The Canadian dollar settled at C$1.3335 to the greenback, or 74.99 U.S. cents, weaker than Tuesday's close of C$1.3281, or 75.30 U.S. cents and its weakest close since early January.

At one point the currency touched C$1.3357, its weakest intra-day level since Jan. 20.

"If you're a Canadian exporter that is long USD, then this is a move I think you have been waiting for," said Brad Schruder, director of corporate sales and structuring at BMO Capital Markets.

"If there's just a horrific Q4 GDP number for Canada out tomorrow, sure I can see people wanting to sell Canada a little bit more, but at this point in time it feels like a March rate hike from the Fed is almost baked in and I just don't see any compelling reason to change views on the Canadian dollar," he said.

Canada's economy is expected to have grown at an annualized 2 percent rate in the fourth quarter, according to a Reuters poll.

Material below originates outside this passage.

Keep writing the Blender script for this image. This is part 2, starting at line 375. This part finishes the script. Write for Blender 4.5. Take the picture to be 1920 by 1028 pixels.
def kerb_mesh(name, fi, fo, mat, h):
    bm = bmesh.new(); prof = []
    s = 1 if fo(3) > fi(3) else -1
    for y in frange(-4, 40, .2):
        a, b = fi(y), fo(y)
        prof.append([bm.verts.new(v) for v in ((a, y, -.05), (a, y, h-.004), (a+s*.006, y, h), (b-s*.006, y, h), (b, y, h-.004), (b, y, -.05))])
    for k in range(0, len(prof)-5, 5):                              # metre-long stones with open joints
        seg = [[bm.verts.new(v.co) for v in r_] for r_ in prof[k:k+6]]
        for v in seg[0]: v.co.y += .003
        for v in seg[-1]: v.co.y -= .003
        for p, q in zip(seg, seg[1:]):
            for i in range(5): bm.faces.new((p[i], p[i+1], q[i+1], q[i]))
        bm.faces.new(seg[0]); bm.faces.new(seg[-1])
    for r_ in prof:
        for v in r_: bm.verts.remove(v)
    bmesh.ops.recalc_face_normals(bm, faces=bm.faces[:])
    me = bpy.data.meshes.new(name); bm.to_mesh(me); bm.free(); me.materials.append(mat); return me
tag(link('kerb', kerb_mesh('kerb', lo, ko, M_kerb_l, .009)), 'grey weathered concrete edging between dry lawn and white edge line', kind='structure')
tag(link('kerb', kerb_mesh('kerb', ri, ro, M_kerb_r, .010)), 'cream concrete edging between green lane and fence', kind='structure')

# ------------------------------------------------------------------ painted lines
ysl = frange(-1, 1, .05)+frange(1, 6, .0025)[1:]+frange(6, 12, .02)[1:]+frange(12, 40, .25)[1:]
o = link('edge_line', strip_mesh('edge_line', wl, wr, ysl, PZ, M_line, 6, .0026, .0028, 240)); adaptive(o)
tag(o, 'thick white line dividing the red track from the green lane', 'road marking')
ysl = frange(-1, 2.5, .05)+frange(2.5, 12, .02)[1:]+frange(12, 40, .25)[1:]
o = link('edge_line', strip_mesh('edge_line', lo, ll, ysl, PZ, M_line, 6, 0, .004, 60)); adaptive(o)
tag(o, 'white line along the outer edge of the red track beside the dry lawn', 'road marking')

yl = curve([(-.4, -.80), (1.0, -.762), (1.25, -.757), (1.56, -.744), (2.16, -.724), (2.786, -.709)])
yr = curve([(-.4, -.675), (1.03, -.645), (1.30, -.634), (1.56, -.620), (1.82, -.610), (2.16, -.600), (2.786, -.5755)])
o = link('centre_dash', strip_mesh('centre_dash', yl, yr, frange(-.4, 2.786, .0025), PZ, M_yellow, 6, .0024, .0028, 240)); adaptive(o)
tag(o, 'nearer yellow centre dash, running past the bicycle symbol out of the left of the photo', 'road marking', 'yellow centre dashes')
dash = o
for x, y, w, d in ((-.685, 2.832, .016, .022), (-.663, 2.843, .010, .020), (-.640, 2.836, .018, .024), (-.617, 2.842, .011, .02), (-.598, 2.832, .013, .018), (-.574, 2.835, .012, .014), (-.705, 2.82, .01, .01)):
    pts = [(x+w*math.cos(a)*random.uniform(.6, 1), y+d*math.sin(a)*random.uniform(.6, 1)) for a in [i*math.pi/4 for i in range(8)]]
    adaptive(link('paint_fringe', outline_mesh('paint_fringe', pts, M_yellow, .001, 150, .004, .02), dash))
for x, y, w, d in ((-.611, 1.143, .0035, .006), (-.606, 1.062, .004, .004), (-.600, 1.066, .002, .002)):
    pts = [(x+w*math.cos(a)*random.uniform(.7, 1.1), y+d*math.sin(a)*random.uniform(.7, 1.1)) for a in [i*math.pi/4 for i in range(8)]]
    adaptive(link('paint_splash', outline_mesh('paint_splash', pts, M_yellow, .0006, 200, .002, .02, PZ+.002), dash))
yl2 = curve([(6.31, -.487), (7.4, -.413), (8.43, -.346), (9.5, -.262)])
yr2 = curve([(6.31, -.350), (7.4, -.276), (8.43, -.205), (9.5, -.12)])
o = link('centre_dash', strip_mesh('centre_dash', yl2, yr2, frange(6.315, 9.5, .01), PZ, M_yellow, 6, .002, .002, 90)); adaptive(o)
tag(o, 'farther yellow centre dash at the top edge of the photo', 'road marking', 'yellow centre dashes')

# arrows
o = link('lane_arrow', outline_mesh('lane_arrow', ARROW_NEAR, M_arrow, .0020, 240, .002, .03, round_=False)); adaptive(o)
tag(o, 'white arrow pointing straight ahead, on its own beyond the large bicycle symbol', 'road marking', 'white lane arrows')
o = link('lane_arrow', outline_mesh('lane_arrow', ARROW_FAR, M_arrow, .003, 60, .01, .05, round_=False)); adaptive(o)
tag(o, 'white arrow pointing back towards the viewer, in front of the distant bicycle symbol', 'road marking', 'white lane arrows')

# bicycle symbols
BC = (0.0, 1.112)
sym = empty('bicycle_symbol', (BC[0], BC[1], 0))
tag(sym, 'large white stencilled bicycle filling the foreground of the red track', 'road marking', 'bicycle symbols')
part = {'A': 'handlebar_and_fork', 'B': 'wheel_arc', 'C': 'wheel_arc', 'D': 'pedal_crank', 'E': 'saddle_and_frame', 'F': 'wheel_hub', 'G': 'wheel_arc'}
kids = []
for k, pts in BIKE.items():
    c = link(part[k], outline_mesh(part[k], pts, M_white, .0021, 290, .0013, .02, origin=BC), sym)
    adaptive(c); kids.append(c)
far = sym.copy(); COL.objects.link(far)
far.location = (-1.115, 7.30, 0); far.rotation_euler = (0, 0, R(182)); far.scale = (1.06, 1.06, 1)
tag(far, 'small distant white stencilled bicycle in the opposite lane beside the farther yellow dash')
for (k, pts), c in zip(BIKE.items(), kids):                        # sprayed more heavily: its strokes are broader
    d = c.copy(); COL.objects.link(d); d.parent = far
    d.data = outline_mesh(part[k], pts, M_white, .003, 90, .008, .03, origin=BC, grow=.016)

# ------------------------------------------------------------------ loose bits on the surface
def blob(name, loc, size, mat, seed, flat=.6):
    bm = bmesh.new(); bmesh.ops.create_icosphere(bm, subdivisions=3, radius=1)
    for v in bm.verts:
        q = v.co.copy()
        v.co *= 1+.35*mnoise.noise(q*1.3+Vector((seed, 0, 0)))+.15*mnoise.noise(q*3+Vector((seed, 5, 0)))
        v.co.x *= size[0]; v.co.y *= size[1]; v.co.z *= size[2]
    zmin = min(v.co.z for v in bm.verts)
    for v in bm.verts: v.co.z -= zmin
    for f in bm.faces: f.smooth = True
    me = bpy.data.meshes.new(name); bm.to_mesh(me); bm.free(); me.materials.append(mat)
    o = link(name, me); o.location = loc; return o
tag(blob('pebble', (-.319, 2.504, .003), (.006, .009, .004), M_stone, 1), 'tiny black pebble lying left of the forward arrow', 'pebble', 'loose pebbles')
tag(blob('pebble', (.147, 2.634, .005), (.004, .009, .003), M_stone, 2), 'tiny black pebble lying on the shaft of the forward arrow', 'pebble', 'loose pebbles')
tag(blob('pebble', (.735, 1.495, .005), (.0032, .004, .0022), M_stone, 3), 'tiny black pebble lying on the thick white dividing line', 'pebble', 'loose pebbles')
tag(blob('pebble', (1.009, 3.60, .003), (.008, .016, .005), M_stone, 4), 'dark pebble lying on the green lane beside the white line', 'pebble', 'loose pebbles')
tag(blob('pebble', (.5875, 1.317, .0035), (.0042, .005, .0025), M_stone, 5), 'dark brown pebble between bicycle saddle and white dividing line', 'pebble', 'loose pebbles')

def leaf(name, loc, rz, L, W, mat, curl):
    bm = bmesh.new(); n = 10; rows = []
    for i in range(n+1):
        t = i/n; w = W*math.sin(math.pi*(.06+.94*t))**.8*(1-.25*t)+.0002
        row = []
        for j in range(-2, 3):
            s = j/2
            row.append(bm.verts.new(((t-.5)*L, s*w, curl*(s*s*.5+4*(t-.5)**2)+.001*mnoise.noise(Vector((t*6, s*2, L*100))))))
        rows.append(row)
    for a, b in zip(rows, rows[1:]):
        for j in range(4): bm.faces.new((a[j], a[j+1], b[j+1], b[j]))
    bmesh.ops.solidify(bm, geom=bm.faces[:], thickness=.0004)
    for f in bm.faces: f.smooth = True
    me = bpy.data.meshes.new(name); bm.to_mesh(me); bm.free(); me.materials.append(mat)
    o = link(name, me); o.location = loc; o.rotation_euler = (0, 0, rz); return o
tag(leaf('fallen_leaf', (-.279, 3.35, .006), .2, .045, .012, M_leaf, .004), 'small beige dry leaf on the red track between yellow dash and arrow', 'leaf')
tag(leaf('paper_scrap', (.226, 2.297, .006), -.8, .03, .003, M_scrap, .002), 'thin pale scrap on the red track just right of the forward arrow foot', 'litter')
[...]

The country's central bank held rates steady on Wednesday as it stayed focused on the "significant uncertainties" facing the economy.

"I think they will keep doing that until we get some clarity on U.S. policy," said Adam Cole, global head of FX strategy at RBC Capital Markets.

The bank said it was continuing to monitor the risks contained in its January Monetary Policy Report, which included a "protectionist tilt" in U.S. trade policy.

In a speech to Congress on Tuesday evening, U.S. President Donald Trump did not comment on a proposed border adjustment tax that analysts say would particularly hurt the loonie if implemented.

The perceived chances of a Canadian rate increase by the end of the year dipped to 29 percent after the central bank's announcement from 35 percent prior, data from the overnight index swaps market showed.

In contrast, chances of a Fed hike in March surged after hawkish comments from two Fed officials, while U.S. factory data added to greenback support .

Canadian government bond prices were lower across the yield curve, with the two-year price down half a Canadian cent to yield 0.761 percent and the benchmark 10-year falling 49 Canadian cents to yield 1.69 percent.